A not-so-Paradise Park Redux

On the last weekend of July I returned to the Paradise Park Trailhead at the base of Mt. Hood, several miles east of the small town of Rhododendron.

Paradise Park is a series of large alpine meadows on the west shoulder of Mt. Hood around 6,000 feet in elevation. It’s one of the Pacific Northwest’s most popular hiking destinations in late July and August when the alpine meadows are covered with wildflowers.

Some of you may remember that on the first day of July, I attempted to hike the very same trail but was turned back about two miles from Paradise Park due to fallen trees.

On this sunny morning the trail began slowly climbing the north ridge of the Zigzag River Canyon into the Mt. Hood Wilderness. For the first four miles the trail stayed under the canopy of an old-growth forest, mainly mountain hemlock.

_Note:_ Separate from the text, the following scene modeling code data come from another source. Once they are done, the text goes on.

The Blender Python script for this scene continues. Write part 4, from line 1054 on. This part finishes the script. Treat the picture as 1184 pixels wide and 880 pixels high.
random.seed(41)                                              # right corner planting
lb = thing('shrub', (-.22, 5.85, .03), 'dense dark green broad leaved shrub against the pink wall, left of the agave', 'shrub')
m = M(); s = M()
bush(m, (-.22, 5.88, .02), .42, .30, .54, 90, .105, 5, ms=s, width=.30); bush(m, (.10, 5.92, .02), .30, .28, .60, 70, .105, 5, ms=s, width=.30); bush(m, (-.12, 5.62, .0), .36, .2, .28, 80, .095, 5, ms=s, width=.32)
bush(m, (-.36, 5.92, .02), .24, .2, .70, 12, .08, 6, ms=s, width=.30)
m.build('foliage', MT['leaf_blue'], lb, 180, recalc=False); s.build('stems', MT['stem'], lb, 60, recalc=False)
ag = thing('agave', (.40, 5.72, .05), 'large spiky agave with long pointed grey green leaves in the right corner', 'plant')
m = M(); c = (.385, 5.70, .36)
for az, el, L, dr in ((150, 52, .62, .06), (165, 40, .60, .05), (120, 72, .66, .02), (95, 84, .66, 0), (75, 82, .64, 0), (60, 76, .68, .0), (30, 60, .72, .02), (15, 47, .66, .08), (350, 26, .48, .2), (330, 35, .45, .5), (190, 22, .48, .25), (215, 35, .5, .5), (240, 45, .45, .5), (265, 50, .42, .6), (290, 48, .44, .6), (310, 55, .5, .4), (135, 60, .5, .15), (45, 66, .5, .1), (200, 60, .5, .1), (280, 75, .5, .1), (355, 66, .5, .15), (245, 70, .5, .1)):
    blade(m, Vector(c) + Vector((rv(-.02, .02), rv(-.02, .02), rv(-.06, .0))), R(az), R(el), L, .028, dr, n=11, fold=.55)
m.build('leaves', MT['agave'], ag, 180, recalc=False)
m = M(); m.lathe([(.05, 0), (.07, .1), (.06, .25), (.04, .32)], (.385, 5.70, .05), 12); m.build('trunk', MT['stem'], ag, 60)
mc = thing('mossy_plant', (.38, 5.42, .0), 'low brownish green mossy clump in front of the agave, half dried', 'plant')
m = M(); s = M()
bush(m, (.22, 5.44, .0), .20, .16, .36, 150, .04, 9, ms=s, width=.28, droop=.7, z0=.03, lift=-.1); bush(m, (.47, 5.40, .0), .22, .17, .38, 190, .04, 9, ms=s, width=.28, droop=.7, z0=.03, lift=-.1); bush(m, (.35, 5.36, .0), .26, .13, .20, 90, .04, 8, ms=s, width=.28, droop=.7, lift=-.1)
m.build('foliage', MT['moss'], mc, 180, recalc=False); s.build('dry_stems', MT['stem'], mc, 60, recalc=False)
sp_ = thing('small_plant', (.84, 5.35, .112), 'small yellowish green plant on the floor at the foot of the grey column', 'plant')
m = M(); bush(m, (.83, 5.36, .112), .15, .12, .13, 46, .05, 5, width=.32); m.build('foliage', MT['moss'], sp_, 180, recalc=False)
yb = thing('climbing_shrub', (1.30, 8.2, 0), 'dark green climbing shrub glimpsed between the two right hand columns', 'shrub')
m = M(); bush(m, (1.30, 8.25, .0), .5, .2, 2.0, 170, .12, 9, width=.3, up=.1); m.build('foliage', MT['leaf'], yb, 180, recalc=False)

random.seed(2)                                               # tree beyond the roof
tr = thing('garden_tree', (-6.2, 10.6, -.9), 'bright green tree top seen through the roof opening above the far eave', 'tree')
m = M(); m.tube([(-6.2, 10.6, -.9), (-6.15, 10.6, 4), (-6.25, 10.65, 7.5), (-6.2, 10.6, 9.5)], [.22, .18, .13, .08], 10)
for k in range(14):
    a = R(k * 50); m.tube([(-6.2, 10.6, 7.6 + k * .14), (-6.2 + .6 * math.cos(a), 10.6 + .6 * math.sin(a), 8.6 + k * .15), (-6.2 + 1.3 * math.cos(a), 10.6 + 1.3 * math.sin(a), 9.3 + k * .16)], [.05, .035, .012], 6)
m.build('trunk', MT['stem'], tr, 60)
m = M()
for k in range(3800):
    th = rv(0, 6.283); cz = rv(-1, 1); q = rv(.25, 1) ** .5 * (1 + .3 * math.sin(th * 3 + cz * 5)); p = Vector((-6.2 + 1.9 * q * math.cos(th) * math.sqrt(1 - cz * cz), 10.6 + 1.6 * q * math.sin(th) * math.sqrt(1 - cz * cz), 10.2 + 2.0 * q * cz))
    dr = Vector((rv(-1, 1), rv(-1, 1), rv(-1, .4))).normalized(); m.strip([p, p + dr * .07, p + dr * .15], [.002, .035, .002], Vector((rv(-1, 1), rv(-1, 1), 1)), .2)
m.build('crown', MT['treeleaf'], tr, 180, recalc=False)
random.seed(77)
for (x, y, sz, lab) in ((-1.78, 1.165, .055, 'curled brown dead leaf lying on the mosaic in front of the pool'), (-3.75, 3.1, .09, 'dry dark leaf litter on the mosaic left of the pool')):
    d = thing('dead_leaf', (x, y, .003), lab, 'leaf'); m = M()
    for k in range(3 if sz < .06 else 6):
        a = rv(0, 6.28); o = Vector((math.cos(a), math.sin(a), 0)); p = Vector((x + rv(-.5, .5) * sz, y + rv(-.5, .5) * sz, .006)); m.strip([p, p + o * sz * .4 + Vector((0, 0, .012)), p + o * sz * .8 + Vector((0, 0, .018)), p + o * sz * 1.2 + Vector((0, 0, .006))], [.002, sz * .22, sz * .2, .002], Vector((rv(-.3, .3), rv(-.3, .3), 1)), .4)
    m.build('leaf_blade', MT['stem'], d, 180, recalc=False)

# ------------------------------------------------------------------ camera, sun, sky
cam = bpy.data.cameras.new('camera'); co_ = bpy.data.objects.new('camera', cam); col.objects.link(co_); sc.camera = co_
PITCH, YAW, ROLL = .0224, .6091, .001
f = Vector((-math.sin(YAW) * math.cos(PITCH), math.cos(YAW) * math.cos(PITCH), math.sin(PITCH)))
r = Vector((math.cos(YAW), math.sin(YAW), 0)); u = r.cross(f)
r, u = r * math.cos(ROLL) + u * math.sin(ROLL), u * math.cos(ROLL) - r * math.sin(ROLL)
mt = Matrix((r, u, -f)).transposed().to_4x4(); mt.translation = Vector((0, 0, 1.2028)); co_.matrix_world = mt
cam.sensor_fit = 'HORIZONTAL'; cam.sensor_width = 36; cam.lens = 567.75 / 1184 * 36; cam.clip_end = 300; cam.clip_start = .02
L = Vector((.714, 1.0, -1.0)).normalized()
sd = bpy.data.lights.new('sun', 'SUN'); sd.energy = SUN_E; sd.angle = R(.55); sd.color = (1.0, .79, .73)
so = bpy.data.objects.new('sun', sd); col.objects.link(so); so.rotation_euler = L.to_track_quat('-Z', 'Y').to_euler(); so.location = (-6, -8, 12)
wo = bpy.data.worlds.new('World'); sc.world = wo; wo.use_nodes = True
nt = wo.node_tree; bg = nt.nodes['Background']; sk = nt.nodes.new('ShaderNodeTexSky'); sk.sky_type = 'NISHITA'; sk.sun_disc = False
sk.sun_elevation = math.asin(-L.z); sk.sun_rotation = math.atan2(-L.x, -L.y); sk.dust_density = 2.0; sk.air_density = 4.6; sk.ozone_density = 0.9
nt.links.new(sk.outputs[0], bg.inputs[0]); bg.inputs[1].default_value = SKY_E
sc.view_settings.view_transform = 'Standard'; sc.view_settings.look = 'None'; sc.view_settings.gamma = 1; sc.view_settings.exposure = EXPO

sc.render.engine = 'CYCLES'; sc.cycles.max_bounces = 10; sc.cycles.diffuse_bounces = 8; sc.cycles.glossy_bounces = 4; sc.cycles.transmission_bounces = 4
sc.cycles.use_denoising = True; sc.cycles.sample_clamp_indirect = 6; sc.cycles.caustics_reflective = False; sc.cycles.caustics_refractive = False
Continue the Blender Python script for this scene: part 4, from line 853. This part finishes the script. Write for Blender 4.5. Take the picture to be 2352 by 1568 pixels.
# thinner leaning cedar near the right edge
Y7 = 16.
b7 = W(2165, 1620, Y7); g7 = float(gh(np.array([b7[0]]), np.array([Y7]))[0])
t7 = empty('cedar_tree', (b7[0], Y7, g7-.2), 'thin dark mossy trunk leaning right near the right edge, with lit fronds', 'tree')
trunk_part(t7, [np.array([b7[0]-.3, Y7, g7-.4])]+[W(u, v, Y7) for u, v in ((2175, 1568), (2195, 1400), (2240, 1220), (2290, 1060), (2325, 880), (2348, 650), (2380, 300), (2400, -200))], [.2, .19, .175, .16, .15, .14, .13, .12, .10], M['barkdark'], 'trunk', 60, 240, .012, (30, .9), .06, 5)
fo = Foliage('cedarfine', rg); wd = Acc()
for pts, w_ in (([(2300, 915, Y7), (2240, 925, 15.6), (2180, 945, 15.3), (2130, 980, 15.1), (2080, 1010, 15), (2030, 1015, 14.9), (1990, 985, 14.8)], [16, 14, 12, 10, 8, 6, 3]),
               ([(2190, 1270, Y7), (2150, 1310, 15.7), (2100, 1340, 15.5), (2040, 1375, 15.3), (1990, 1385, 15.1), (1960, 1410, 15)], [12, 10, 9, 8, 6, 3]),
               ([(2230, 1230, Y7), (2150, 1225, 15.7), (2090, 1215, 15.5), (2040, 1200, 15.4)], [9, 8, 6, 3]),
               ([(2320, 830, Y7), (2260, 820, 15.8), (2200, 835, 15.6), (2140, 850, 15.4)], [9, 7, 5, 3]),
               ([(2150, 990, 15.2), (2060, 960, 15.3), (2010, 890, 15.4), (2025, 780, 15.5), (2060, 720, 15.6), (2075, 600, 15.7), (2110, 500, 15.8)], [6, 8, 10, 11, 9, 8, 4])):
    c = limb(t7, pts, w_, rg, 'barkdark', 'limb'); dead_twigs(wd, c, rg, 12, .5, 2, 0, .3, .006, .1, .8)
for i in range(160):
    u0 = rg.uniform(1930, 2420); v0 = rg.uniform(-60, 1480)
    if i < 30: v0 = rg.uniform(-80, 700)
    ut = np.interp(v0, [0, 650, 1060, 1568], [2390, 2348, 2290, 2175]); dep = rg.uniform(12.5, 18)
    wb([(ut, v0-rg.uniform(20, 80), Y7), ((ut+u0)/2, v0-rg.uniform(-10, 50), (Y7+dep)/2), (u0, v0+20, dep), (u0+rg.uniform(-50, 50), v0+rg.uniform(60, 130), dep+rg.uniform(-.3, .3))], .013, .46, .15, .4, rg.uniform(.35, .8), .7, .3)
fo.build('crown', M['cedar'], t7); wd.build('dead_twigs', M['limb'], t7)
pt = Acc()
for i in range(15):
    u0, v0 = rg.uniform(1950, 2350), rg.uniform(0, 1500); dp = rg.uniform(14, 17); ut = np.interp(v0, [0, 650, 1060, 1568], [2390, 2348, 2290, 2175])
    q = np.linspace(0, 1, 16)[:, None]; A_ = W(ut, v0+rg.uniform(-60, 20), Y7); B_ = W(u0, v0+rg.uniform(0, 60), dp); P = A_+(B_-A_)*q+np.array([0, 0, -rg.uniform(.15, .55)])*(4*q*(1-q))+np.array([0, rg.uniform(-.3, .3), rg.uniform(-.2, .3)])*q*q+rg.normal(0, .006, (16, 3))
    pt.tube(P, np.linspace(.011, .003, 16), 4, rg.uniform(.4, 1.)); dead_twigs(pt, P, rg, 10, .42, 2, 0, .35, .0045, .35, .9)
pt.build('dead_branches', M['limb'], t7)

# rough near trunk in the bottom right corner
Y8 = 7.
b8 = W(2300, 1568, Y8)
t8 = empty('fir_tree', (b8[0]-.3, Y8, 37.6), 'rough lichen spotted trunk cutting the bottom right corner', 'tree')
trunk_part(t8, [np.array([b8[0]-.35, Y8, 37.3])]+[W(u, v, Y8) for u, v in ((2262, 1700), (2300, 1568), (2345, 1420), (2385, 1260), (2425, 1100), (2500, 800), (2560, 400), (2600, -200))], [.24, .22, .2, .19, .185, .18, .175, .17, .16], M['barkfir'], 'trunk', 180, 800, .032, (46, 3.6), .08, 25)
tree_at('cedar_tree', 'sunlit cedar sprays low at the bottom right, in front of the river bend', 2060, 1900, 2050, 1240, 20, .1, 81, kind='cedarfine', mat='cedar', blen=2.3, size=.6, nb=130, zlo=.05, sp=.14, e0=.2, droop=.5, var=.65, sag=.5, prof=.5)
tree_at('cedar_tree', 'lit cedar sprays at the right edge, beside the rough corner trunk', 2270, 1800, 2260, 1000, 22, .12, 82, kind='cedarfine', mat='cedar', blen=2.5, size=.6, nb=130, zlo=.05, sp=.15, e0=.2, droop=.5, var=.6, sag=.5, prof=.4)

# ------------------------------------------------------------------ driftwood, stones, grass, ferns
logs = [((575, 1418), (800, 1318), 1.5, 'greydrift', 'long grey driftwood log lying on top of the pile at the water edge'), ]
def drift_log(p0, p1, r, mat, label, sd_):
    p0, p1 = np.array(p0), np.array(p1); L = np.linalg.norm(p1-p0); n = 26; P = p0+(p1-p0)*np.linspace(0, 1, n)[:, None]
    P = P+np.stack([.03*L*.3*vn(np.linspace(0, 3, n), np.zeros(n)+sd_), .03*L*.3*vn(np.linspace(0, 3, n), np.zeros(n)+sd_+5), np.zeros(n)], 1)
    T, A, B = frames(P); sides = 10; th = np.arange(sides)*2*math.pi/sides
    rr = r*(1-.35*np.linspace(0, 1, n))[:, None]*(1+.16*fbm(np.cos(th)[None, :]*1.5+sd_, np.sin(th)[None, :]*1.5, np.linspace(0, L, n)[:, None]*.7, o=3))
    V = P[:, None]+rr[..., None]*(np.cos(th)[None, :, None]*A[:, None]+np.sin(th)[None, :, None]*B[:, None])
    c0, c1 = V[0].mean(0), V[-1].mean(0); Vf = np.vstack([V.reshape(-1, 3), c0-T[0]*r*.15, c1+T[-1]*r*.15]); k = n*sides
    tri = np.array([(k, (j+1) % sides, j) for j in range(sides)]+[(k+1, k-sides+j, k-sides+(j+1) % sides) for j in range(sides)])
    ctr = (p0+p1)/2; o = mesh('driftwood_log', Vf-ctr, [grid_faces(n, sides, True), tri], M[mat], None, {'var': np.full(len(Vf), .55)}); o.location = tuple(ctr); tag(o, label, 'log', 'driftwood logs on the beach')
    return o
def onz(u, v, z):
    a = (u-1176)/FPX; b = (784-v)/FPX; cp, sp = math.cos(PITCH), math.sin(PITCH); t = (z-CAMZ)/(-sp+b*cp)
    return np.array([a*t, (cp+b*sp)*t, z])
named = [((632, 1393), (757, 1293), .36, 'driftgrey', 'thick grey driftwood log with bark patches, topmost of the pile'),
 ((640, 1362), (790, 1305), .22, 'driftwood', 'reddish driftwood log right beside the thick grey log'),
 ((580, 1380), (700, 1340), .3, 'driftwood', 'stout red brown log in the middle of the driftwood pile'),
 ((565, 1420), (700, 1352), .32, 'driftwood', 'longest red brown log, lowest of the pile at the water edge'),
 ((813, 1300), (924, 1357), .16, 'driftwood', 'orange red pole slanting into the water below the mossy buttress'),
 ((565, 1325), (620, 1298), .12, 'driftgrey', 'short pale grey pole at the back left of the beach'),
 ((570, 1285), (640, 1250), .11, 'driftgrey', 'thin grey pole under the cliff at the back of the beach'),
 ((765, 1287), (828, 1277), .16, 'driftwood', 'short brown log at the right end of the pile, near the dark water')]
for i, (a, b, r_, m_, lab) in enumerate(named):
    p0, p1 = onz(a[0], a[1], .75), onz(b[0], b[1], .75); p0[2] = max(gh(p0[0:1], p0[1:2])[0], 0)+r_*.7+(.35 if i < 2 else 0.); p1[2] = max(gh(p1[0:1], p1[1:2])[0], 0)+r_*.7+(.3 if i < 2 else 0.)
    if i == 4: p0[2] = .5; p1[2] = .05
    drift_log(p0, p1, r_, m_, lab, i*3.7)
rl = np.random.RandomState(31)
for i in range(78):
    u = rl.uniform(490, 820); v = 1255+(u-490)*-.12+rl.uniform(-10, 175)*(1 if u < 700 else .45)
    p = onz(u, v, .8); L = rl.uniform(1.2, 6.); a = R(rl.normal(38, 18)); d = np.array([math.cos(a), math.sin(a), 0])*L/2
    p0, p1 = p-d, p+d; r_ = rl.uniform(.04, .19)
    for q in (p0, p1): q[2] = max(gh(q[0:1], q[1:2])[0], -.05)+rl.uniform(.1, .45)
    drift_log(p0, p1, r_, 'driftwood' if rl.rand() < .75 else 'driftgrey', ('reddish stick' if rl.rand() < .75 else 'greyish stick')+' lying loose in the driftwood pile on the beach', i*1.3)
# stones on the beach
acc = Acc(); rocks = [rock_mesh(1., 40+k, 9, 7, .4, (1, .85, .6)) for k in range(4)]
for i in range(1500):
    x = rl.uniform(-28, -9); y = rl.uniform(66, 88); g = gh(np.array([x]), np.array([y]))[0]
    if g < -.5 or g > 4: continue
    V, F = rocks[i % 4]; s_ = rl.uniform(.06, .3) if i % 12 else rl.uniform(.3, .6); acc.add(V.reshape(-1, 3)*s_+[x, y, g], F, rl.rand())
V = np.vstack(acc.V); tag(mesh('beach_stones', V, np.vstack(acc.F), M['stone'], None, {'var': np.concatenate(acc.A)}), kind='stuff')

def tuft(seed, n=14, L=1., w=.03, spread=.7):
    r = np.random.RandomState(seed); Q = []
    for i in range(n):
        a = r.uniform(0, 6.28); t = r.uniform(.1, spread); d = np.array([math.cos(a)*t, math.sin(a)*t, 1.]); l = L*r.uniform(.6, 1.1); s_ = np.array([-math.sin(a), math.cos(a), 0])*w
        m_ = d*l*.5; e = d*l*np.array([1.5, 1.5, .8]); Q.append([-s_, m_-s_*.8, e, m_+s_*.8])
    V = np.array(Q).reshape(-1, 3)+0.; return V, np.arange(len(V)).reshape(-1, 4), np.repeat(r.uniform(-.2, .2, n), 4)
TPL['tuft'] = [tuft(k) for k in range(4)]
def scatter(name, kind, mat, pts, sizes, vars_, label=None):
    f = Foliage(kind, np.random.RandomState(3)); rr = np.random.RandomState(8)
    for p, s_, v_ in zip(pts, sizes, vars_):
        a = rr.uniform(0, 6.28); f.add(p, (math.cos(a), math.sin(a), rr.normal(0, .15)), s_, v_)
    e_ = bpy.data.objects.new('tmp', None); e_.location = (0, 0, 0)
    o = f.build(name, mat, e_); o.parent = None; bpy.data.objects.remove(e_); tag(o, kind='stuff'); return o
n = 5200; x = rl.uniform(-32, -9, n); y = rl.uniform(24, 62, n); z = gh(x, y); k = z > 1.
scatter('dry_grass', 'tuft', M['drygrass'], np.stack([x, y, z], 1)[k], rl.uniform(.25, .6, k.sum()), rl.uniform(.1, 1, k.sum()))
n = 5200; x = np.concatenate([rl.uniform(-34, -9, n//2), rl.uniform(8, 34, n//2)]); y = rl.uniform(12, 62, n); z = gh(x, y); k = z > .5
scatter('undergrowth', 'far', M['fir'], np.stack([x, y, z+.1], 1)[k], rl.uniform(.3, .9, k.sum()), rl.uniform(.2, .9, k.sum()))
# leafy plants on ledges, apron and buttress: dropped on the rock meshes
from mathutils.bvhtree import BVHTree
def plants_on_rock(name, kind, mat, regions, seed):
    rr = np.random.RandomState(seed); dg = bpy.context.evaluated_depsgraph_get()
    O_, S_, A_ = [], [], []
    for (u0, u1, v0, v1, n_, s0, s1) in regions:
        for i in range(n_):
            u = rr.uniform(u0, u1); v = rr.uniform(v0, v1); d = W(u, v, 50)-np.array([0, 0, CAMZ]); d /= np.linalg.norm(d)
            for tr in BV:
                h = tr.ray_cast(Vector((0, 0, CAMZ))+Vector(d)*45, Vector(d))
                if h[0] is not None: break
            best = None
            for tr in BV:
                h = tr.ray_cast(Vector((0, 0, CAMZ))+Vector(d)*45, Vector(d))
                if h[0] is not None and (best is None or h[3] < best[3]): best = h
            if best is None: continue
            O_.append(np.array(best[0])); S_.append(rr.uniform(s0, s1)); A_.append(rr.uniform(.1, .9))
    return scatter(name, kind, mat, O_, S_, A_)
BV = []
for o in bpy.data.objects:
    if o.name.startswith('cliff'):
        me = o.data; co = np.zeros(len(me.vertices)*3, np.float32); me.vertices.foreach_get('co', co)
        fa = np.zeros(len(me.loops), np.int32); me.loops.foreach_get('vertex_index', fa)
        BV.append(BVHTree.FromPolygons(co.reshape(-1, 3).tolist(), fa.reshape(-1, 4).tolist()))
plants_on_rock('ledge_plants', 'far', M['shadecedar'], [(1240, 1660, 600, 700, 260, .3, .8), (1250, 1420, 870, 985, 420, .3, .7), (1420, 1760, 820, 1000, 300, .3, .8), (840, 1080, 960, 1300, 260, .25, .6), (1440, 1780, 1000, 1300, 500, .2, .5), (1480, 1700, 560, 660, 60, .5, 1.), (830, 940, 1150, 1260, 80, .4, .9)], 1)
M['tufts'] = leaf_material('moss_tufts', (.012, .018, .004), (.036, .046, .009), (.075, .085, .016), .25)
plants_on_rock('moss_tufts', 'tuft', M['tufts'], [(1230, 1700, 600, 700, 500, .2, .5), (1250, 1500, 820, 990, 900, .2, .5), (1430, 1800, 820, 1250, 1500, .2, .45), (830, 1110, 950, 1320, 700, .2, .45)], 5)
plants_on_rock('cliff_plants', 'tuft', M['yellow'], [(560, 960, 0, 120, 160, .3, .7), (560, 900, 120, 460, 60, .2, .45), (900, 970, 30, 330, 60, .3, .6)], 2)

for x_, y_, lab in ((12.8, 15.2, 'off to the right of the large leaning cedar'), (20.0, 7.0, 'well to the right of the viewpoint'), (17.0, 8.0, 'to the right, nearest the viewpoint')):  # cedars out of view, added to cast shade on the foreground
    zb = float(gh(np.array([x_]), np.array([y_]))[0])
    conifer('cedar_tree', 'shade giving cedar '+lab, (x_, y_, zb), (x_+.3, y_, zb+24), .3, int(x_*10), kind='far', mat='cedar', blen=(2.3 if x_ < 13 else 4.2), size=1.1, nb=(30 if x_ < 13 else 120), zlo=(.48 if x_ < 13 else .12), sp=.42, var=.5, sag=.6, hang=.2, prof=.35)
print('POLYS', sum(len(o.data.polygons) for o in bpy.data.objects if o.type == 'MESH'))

To my great surprise, the US Forest Service had still not cleared the trail. I made it about one-third mile more than last time, but the trail was virtually impassable from there on.

I sadly turned back to the trailhead. I’m now beginning to believe the US Forest Service is going to abandon the trail, one of many over the years.

Tom, Dick and Harry Mountain in distance


One of many large blowdowns over the trail


Sun-dappled trail





Categories: Oregon Cascades HikesTags: , ,


  1. John: It’s been a tough year for the trails. Thanks for this report. Did you hike from Timberline Lodge or from Rhododendron, near Little Zigzag Falls?

    • I hiked from the lower trailhead near Little Zigzag Falls. The good news is the trail from Timberline looks in good shape. I may do that in a couple of weeks and come back over Mississippi Head, one of my favorites.

  2. Severe cuts to budgets are partly to blame but also the Forest Svc seems to be determined to keep the public out of public lands. Not good stewards.

    • My fellow Mazamas and other volunteers do a yeoman job of augmenting the Forest Service with these tough-to-maintain trails, but there is only so much time in the day.
      I wish there was a better marriage of the desire for wilderness areas, and the practical aspects of maintaining access.